HOG CALLS

Fullback’s road back has been no small feat

Arkansas fullback Kiero Small during Saturday's Red White scrimmage at Razorback Stadium in Fayetteville.
Arkansas fullback Kiero Small during Saturday's Red White scrimmage at Razorback Stadium in Fayetteville.

FAYETTEVILLE - Two September weeks into the Arkansas Razorbacks’ 2012 football season, Kiero Small got the break of his life.

A horribly bad break, it seemed.

Arkansas had won its season opener and advanced from 10th to eighth in The Associated Press football rankings before the senior fullback broke his foot during practice.

The break permanently braked Small’s 2012 season.

For that, Small now says “give me a break” with gratitude.

Small escaped the Hogs’ ensuing 4-8 disaster. Arkansas’ season hastily unraveled under interim Coach John L. Smith with the 34-31 upset loss to 30-point underdog Louisiana-Monroe in Little Rock marking the first game after Small’s injury.

The fullback’s 2012 eligibility was extended to 2013.

His extra encore coincides with the arrival of Coach Bret Bielema and a rebirth in Razorbacks excitement that Small first experienced in 2011 as the new junior college transfer clearing paths for the 11-2 Cotton Bowl championship team.

“Things happen for a reason,”Small said. “That’s one thing my parents always told me, that everything happens for a reason. When I got hurt I had another year, and I am happy to be back. So it happened for a reason, and I am going to make the best of this opportunity.”

Competitor that he is, Small would have tried to rush back into the 2012 fray if the broken metatarsal showed a hint of healing early. Fortunately for him, and Bielema, Arkansas’ misbegotten 2012 had turned into 2013 before Small was ready.

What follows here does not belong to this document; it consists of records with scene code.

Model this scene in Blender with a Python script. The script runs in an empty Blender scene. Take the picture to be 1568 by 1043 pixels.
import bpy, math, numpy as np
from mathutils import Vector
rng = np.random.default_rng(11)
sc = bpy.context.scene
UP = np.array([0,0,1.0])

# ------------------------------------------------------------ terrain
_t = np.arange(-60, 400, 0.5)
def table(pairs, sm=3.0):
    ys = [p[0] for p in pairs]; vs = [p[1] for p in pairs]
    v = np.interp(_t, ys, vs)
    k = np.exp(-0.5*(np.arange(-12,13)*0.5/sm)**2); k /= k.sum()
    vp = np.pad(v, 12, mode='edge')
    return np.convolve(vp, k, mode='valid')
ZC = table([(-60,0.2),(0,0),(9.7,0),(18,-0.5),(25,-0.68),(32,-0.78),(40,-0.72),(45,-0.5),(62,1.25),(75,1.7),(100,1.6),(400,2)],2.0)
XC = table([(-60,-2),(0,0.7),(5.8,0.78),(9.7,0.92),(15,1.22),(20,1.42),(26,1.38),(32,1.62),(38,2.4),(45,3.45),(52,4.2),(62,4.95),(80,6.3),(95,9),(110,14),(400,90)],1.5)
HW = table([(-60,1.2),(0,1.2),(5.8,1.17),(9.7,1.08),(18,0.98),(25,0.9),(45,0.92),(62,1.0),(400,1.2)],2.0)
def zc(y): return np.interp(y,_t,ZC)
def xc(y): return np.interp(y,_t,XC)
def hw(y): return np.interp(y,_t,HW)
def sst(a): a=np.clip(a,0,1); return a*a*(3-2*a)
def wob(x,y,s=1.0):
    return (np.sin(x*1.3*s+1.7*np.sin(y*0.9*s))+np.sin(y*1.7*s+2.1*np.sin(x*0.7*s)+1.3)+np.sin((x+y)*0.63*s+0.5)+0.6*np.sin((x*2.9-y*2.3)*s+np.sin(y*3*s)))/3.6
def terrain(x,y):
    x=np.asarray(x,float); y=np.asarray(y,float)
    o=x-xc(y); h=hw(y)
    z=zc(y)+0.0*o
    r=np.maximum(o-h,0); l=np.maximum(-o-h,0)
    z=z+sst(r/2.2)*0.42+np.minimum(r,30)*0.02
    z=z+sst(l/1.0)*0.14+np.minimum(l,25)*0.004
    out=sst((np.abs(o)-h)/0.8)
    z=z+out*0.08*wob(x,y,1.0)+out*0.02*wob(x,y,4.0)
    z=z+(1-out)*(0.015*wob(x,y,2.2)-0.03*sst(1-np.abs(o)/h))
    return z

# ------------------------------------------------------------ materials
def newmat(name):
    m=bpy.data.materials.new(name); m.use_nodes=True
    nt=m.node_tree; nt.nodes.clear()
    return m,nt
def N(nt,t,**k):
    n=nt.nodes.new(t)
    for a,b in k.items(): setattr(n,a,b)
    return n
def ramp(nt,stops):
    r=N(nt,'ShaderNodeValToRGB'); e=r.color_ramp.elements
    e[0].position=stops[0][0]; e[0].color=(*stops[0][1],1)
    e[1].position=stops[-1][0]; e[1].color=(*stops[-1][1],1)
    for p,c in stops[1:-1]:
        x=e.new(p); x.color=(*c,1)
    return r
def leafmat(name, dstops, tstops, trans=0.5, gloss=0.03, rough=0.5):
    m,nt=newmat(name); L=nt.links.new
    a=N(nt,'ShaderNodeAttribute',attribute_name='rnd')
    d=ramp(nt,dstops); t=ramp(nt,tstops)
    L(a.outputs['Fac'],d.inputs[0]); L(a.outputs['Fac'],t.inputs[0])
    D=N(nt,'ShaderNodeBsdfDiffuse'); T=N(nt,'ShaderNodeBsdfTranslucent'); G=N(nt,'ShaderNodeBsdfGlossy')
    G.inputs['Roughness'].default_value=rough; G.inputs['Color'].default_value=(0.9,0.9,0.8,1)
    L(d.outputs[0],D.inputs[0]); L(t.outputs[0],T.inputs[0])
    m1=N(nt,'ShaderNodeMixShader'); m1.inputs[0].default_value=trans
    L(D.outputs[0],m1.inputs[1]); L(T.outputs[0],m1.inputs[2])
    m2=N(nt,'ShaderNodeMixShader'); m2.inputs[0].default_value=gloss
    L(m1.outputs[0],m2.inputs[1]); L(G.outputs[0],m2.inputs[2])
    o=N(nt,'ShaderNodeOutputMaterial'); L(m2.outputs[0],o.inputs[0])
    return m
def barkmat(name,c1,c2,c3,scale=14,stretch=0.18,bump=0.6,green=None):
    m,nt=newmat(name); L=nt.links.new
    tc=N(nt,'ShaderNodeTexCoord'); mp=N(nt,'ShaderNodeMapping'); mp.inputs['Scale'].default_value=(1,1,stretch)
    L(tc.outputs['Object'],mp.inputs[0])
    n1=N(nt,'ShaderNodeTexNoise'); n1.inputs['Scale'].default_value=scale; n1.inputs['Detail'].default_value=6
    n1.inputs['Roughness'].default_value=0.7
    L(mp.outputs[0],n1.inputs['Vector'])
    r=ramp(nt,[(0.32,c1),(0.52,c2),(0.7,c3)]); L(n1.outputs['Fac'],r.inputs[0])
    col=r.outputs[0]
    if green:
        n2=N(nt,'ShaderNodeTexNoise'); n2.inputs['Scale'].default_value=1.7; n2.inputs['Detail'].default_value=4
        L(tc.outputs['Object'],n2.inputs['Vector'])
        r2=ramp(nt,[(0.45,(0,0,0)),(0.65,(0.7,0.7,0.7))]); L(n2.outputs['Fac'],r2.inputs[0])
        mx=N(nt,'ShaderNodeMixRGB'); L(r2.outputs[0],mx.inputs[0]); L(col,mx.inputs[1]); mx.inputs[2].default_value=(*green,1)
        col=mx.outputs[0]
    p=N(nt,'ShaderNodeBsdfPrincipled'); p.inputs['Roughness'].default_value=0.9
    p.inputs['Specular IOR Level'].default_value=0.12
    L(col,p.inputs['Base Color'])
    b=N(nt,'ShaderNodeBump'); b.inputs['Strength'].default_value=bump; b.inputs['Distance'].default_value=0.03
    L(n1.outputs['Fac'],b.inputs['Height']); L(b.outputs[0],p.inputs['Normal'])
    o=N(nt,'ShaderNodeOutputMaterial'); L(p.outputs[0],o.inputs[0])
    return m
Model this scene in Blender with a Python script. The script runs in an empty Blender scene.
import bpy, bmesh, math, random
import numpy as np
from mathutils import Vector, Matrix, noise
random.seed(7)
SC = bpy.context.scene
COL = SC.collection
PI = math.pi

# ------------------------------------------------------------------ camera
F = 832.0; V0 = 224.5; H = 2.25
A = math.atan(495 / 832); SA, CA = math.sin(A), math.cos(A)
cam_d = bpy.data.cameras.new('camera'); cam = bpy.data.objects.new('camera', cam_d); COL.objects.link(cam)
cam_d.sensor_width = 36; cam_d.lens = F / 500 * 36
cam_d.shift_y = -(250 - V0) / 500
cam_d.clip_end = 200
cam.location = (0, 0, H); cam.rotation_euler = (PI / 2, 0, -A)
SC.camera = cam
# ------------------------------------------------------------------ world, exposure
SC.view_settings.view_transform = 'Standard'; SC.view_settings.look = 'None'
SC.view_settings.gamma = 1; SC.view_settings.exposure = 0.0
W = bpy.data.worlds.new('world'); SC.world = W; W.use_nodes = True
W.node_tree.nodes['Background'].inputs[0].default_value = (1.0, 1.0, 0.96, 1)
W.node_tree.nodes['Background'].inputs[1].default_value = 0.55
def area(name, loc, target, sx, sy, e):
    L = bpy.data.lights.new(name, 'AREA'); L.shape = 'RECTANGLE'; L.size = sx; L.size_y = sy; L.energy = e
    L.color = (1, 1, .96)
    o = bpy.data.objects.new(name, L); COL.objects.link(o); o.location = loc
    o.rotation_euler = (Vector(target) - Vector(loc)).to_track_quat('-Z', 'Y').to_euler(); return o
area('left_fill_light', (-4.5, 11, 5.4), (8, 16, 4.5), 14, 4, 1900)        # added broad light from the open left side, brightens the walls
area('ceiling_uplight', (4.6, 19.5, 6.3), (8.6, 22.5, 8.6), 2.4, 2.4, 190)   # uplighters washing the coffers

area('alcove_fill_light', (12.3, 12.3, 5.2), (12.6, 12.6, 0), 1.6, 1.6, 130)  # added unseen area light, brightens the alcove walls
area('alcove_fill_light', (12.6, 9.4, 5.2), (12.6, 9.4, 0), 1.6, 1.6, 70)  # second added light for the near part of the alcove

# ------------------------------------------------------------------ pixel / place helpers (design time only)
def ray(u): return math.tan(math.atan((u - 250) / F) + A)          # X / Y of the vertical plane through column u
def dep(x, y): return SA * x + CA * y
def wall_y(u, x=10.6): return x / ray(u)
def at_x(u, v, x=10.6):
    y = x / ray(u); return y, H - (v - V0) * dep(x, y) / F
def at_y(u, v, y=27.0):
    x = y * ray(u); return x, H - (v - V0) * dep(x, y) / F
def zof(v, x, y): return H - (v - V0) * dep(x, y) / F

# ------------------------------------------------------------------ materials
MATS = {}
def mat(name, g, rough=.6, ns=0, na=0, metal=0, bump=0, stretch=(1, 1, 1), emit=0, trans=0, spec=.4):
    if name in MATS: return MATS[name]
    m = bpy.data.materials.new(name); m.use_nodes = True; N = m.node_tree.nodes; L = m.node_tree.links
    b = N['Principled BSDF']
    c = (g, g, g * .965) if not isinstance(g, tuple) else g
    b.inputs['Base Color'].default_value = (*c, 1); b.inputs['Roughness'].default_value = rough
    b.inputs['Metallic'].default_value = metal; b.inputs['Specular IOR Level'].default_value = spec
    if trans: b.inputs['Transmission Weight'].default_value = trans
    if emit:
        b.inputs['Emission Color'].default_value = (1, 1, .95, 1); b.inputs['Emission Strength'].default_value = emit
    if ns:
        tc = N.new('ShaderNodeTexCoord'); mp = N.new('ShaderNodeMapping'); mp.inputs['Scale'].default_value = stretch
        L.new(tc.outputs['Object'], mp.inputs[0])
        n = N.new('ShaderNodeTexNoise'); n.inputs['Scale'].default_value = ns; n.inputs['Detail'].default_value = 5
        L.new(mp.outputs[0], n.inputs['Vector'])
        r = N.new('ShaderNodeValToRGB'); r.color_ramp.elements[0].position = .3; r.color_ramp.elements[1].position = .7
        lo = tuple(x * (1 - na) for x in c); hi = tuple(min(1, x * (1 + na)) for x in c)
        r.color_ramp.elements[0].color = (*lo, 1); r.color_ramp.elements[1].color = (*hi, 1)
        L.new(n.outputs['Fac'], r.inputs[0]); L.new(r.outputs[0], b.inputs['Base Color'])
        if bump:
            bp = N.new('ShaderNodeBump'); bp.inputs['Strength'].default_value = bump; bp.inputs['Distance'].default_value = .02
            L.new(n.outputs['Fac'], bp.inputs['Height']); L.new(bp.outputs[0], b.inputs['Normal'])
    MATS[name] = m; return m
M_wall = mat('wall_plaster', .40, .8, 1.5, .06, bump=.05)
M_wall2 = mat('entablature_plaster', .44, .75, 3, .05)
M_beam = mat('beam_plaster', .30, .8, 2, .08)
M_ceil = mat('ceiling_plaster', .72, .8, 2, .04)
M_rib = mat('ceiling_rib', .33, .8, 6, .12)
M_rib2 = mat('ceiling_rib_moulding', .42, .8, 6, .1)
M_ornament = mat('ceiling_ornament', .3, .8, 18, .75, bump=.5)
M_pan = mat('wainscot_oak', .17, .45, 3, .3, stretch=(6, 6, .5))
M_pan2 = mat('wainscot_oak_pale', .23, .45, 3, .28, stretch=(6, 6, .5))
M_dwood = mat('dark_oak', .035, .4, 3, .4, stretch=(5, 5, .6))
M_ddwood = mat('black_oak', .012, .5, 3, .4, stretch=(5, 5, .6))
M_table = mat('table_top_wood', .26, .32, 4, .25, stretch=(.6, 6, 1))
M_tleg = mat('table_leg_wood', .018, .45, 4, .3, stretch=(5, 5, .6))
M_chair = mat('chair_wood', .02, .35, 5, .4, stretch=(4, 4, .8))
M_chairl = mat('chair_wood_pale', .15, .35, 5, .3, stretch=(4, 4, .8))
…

“Right after we first got back in January I was running and able to cut,” Small said. “With injuries, you do stuff and it gets sore and it did. But after the soreness went away, I went again and this time it didn’t get too sore and I knew I was back.” Meanwhile, as an on-campus recruiting visit host, Small won Bielema’s respect practically from the December day that Bielema was hired away from Wisconsin.

Small continued winning the staff’s respect by following strength coach Ben Herbert’s edict to “eat more vegetables” while skipping his chips and French fries favorites. He trimmed his still powerful 5-10 frame from 256 pounds to a quicker 246.

Now Small says he’s so aware of what he eats that he couldn’t fully enjoy the Sunday gorge he “penciled in” to celebrate last Saturday’s finish to spring ball.

“I ate some wings and stuff and they were pretty good, but after I walked out of there I felt like maybe I didn’t need that,” Small said.

By all accounts, Small deserved that one big splurge.

Bielema said he pulled seniors Travis Swanson - “probably the best center in college football,” the coach said - and Small after the first half of the Red-White game “because those guys have shown me that they can play winning football.”

For the dieting fullback to rate in the same breath with Travis Swanson is no small potatoes.